[meteorite-list] Workshop on Using Radar Imagery for Meteorite Fall Detection and Recovery

From: Ron Baalke <baalke_at_meteoritecentral.com>
Date: Thu, 12 Dec 2013 10:00:45 -0800 (PST)
Message-ID: <201312121800.rBCI0jdr012419_at_zagami.jpl.nasa.gov>

Workshop on Using Radar Imagery for Meteorite Fall Detection and Recovery

Conveners: Marc Fries and Mike Zolensky (NASA Johnson Space Center)

September 7, 2014 in Casablanca, Morocco (just prior to the 77th
Annual Meeting of the Meteoritical Society Meeting in Casablanca)

Weather radar imagery is a proven new means of locating fresh meteorite
falls. In the United States, weather radars have assisted in the recovery
of the Sutter's Mill and Battle Mountain meteorite falls, as well as two
more falls in Alabama and California within the past two years. This
presents an opportunity, because weather radars are operated by national
weather bureaus worldwide, and usually make their radar imagery available
to the public. It should be possible for researchers around the world to
use their local weather radar networks to locate meteorite falls. This
workshop has the goal of teaching researchers how to analyze weather radar
imagery in their own country for real-time meteorite fall information,
thereby greatly increasing the recovery rate for new large meteorite falls.

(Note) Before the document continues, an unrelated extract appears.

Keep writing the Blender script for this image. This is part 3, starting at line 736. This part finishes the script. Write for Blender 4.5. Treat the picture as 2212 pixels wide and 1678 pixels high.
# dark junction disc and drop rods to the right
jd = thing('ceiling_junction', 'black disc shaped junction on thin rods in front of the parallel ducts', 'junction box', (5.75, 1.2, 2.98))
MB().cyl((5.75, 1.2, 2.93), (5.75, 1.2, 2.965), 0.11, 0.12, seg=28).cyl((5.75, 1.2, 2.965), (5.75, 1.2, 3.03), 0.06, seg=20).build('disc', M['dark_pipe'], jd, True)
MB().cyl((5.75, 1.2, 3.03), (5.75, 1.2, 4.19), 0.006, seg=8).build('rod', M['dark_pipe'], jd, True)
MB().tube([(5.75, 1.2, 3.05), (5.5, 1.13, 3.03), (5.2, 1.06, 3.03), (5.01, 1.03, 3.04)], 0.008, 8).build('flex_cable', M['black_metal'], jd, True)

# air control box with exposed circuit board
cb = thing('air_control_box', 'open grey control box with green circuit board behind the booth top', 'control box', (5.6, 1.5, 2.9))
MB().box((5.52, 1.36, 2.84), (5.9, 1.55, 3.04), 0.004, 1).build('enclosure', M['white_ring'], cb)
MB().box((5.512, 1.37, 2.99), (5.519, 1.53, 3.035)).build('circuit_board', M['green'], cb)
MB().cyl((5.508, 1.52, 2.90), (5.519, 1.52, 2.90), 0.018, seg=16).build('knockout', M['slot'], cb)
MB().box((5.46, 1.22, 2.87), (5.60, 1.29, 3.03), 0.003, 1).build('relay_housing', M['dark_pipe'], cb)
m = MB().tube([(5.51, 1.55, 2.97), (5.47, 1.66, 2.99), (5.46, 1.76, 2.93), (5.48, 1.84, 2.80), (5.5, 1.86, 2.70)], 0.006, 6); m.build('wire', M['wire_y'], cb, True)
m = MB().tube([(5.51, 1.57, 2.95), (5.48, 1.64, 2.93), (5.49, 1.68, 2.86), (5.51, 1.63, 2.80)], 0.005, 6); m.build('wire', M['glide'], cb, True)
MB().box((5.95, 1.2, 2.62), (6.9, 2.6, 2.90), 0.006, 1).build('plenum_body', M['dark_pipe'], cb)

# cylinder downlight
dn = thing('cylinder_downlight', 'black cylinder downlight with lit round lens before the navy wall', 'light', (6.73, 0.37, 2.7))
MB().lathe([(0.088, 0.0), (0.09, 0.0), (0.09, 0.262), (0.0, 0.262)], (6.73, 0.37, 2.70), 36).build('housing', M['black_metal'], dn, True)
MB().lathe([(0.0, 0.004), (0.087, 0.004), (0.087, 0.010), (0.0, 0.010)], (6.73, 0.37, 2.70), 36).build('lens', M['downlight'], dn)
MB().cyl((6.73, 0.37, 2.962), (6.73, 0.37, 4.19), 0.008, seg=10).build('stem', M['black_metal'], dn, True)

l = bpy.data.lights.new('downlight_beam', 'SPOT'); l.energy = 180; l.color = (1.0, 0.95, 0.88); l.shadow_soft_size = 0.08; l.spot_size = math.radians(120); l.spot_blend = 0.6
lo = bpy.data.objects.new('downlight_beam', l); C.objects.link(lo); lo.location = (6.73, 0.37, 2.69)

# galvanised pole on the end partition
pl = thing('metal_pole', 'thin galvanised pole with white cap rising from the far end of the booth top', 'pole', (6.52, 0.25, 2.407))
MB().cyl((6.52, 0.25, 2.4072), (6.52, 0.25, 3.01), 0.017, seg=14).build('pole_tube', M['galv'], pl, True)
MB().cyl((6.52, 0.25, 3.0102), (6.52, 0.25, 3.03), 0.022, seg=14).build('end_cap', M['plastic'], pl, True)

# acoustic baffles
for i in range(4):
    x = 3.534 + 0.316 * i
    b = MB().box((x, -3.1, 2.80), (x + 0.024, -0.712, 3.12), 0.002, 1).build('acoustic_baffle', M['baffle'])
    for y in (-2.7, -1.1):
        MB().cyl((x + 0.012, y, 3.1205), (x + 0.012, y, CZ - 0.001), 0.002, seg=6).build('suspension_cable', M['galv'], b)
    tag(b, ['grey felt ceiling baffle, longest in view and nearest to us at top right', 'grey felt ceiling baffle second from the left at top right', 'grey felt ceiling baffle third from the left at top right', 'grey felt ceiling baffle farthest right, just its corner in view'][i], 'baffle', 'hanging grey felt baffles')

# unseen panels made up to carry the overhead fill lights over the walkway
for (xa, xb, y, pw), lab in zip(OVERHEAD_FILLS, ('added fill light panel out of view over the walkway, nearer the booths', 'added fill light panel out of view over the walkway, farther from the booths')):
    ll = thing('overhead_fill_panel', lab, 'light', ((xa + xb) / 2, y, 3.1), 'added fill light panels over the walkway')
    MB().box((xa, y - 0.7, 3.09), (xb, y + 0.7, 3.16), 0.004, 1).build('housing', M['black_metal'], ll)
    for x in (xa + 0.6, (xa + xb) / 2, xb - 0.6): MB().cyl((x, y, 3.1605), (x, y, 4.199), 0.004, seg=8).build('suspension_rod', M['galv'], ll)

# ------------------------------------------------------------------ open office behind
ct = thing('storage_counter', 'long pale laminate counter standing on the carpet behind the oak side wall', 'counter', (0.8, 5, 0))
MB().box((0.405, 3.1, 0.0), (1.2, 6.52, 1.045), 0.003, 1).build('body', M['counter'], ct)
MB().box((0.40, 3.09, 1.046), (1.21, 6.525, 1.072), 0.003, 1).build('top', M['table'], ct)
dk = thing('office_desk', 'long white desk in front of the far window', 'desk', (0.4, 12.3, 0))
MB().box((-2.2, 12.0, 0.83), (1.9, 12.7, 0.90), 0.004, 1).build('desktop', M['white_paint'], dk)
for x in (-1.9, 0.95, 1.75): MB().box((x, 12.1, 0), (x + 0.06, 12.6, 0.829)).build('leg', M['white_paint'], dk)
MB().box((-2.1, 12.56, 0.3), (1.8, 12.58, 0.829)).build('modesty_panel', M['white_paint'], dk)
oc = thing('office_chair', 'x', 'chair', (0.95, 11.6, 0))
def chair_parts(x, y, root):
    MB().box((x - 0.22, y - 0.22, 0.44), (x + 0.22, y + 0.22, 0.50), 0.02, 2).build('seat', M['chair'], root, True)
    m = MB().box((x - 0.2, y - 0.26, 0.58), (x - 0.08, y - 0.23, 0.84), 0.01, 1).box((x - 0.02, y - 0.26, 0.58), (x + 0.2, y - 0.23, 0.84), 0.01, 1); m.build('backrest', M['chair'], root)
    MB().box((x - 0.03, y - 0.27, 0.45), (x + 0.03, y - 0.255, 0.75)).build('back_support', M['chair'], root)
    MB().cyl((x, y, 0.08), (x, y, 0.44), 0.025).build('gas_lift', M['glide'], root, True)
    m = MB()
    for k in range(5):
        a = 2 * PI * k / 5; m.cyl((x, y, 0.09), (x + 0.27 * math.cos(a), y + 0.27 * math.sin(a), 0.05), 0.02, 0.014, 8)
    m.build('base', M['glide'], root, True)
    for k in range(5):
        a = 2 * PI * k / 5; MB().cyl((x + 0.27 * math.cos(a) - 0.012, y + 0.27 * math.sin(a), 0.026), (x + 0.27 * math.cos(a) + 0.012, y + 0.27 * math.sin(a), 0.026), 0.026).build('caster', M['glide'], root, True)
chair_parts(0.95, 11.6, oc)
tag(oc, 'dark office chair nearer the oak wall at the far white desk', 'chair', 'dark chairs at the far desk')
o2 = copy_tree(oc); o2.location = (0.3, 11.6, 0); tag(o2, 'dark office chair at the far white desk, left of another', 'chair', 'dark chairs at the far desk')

The recent detection of meteorite falls in the U.S. was possible because
weather radar imagery was rapidly disseminated by the nationwide, civil
weather radar network ("NEXRAD") operated by the US National Oceanic and
Atmospheric Administration (NOAA). Radar imagery dissemination was so rapid,
in fact, that in all four falls, radar imagery showing falling meteorites
was available for download from a NOAA website while meteorites were still
falling towards the ground. The scientific community benefitted measurably
from these fall events through research performed on these fresh meteorites.
For the Sutter's Mill fall, a local research institution coordinated a very
successful, consortium-based retrieval, record-keeping, and analysis effort
of the fall. All of these factors combine to produce a proven model for future
meteorite recovery efforts.

This model can be applied worldwide. Weather radar networks are not
particular to the United States, and in fact the UN World Meteorological
Office states that there are about 75 national weather radar networks
around the globe. This means that a large portion of the world's landmass is
continually scanned for falling meteorites, and this represents a tremendous
but untapped scientific potential. The quality and accessibility of these
radar data are widely variable, however. In this workshop we will discuss the
basics of detection of meteorite falls via weather radar, the attributes
of radar data that are helpful for identifying meteorite fall signatures
and how to employ them, and the particulars of obtaining radar imagery
for research purposes. As with the Sutter's Mill meteorite fall, it
should be possible for any scientific institution to locate fresh
meteorite falls using existing instrumentation, and then lead meteorite
recovery and research efforts which will benefit the institution, the
local populace, and the meteoritics research community as a whole.